La riflessione della prof. Silvia Veroni dopo la visita al museo berlinese sul nazismo
Avevamo previsto la visita alla “Topografia del terrore” nel tardo pomeriggio. Quando siamo arrivati abbiamo trovato ad aspettarci una grande stanza, un parallelepipedo di cristallo, che conteneva pannelli con foto di uomini seri, in uniforme, che stringevano mani, firmavano documenti e costruivano le loro carriere progettando e realizzando orrore.
Ma quando siamo entrati abbiamo trovato ad aspettarci un uomo sorridente che aggiustandosi gli occhiali ci ha trascinato da un punto all’altro della sala dicendo “Guardate…” e ci ha raccontato storie necessarie, osservazioni, riflessioni, suggerimenti, che ci apriva porte perché entrassimo in quel mondo. Con forza. Con leggerezza. Con passione.
Ad un certo punto le ragazze, era sera, erano stanche, dopo uno scambio di sguardi si sono sedute per terra, e lui ha continuato a parlare inclinandosi in avanti, perché quei pensieri, quelle sollecitazioni, quelle storie continuassero ad essere riversate sulle studentesse. Sembrava un travaso.
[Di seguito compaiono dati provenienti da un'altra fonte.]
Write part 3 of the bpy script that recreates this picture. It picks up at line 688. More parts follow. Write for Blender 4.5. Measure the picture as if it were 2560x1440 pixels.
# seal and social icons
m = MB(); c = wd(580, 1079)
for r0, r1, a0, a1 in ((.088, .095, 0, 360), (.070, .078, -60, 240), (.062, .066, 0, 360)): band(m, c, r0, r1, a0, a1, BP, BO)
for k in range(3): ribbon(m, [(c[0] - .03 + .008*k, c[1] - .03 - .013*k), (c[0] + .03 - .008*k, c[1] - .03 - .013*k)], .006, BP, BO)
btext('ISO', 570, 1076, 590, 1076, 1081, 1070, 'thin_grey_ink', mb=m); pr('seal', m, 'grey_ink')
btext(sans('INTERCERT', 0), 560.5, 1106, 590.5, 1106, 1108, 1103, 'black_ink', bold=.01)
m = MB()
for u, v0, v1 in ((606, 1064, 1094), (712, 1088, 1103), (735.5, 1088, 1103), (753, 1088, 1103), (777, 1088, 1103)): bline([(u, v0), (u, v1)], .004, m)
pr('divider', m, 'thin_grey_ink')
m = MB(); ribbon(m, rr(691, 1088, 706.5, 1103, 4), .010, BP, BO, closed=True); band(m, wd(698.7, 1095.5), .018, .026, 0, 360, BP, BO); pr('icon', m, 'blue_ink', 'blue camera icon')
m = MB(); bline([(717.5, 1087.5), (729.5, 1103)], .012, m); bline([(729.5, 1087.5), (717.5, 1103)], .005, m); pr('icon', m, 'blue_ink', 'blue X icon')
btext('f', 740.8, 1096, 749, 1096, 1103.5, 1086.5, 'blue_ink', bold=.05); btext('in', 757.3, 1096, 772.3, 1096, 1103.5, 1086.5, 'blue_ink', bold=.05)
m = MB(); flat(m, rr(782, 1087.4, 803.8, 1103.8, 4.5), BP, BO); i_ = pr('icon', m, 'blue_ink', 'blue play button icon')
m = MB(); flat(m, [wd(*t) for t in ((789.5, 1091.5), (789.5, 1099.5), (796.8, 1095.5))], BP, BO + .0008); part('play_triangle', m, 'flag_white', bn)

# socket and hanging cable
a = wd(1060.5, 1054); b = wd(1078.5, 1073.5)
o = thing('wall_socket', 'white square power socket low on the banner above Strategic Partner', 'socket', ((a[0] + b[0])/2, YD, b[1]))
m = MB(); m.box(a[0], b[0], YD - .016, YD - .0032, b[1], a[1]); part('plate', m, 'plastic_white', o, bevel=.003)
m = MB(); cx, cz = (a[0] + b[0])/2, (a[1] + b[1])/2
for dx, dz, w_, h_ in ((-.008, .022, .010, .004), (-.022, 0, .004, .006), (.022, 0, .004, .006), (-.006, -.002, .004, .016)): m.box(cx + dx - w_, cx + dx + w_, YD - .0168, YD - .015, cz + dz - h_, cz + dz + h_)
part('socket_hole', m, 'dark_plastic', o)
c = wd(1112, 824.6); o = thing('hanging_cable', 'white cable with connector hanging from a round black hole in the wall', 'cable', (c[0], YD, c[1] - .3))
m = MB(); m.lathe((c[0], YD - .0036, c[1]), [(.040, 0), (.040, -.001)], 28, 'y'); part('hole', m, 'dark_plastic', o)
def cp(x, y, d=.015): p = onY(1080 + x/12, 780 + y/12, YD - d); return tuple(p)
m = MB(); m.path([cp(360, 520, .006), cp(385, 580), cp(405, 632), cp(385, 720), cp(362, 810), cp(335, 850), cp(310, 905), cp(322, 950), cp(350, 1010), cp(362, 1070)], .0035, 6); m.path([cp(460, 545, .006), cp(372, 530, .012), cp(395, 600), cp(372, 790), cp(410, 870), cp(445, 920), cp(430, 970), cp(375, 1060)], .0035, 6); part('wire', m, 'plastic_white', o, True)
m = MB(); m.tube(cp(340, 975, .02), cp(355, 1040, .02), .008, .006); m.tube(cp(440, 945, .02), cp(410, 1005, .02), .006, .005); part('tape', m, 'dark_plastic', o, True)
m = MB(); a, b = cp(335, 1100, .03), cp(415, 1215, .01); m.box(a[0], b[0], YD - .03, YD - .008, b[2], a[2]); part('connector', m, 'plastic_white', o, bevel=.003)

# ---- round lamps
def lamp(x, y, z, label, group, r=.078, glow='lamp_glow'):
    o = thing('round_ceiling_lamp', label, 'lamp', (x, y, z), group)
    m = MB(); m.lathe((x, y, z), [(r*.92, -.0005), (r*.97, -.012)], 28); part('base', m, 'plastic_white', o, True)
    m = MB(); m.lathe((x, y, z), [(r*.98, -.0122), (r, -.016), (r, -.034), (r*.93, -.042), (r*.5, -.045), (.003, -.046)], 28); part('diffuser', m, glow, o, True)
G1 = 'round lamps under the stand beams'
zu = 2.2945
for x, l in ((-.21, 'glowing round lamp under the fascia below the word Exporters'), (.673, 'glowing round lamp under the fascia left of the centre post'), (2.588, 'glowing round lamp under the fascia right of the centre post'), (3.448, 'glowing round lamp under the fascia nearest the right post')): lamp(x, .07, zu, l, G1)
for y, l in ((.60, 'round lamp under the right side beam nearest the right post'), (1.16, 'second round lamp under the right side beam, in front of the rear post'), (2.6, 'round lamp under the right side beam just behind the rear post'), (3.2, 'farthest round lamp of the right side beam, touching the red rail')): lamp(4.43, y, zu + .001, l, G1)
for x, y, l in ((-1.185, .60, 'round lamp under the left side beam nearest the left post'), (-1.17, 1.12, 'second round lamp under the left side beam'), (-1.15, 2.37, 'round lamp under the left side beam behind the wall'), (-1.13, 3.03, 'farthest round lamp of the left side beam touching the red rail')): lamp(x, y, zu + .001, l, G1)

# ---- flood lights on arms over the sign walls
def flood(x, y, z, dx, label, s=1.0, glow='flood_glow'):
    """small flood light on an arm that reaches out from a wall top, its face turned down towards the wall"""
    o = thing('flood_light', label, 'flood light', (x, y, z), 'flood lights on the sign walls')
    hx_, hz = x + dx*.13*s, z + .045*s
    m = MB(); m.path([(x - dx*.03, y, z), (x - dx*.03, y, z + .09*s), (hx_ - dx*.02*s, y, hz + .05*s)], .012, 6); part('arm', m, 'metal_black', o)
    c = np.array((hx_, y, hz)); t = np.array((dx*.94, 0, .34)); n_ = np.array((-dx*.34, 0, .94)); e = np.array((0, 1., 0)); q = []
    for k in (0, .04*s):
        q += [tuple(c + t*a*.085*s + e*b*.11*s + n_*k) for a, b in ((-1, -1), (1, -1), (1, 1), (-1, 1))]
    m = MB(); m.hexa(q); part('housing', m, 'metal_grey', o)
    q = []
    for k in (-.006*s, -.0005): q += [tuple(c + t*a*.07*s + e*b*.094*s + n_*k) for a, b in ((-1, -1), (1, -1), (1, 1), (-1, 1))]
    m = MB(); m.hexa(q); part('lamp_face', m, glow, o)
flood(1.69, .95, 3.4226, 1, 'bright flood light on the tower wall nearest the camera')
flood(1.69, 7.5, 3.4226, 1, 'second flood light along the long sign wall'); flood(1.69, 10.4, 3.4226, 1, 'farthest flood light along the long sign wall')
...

E mentre, terminata la visita, uscivamo da quel cubo di luce disperdendoci nell’oscurità berlinese mi pareva portassimo dentro di noi un po’ di quella luce.
Pochissimo tempo dopo, rientrate in albergo, inaspettatamente, ho rivisto quella luce.
L’ho vista riflessa sul viso di due studentesse che erano passate in redazione per raccontare, a loro volta, un frammento della loro giornata. I loro volti erano illuminati dalla luce degli schermi del PC, su cui erano chine, a cercare le giuste parole per raccontare. Travasavano in un tempo brevissimo erano passate da oggetti a soggetti di quel travaso.
Ecco, scrivo per dire che essere parte di questo travaso è davvero un privilegio.
E ringrazio tutti coloro che scelgono di farne parte.